Harry, by keeping the Slytherins cooped up, has channeled things so that people with a grudge against the Slytherins will have to confront them in the courtroom. They'll have a chance to have their say, and it's much more just than randomly attacking them with lethal curses that might or might not be a fair punishment for what they did.
And I see what you mean about the Ministry. I usually see them as having a small group of people at the top who are terrified of losing power and a much larger group who are too scared or indifferent to interfere. "All that is necessary for the triumph of evil is for good men to do nothing." And I think that's pretty much the case with the Ministry in the books.
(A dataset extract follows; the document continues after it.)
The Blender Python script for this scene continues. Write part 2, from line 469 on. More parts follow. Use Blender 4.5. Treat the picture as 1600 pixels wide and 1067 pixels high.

Voldemort could never have taken them so easily if people weren't so used to doing what they were told and had stood up and fought.
Thoughts about Lucius noted.
delia cerrano: Greg is one of the Marked ones, which may cost him.
polka dot: Or be used to it.
moodysavage: Thanks! No worries. If you have time to review and want to, I'm always flattered.
SP777: He will probably not have a single adviser, only partial ones. He has too many very partial people bound to him.
WorldePARALLEL: Draco really did think Harry had harmed his family, and Lucius has trained him to consider the family important before all else.
As you can see here, Harry is worried about what Draco and Blaise are planning, or would do if they were somehow prevented from having their parents with them, but it's no longer his greatest concern. He just has too much to worry about.